Deux ou trois jours après la Libération, une messe
est dite sur le
perron du château Sestier car l'église était endommagée. Il y a
beaucoup de monde. Le bilan humain est douloureux durant cette semaine
tragique du 22 au 28 août. Outre les 8 maquisards tués, 5 personnes
civiles sont mortes.
*
le 22 août, aux premières heures, une fillette, Nicole BEC, en
vacances chez son grand-père (le charron), s'est penchée à la terrasse
pour voir ce qui se passait et elle a reçu une balle allemande en
pleine tête.
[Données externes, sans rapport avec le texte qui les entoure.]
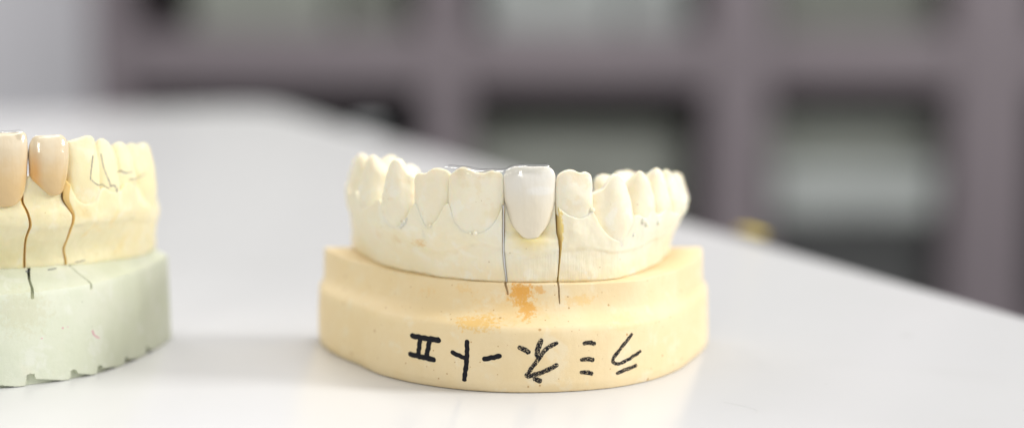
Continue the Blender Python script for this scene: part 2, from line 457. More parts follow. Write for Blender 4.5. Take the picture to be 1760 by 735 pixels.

Transportée au plus vite à l'infirmerie de campagne
américaine vers Crest, elle ne put être sauvée.
* Madame GONTARD, sa fille, et Madame Germaine TAUPENAS furent
tuées par des éclats d'obus dans le village.
* Madame BLACHE, (grand-mère de Jean CHAMBON), une vieille dame très
perturbée par tous ces évènements, alla s'égarer à la cime de la
montagne de Sauzet et là, fut tuée par un éclat d'obus. C'est un vieux
chasseur, Monsieur PASCALIN, fuyant Savasse vers Marsanne, qui
découvrit cette femme agonisante et en informa le village.
Monsieur Louis JACQUIER, mon père et quelques autres hommes allèrent
chercher le corps.
Quelques jours plus tard, on déplorera encore la mort d'un habitant de
Sauzet. Voici dans quelles circonstances :
Les F.F.I. qui allaient être libérés dans les prochains jours étaient
affectés au ramassage des munitions abandonnées par l'occupant. Le 15
septembre 1944, sur l'Hippodrome de Montélimar, une tragédie se produit
: au bout du chemin qu'il empruntait depuis 15 jours sans encombres, le
camion chargé de ces engins de mort explose en arrivant au dépôt, qui
était non surveillé.
Cinq F.F.I. et quatre prisonniers allemands désignés pour ce travail
sont morts décapités.
Les victimes françaises sont :
* un militaire de carrière, le chef artificier CHAMPROUX qui laisse une
femme et trois orphelins,
* Georges IMBERT, 18 ans, le jeune de Sauzet,
* Gustave PINET, 22 ans, le frère de ma future femme, de Montboucher,
* Lucien TARDIEU, de Montélimar,
* un jeune CHALANCON, 22 ans, de Montélimar.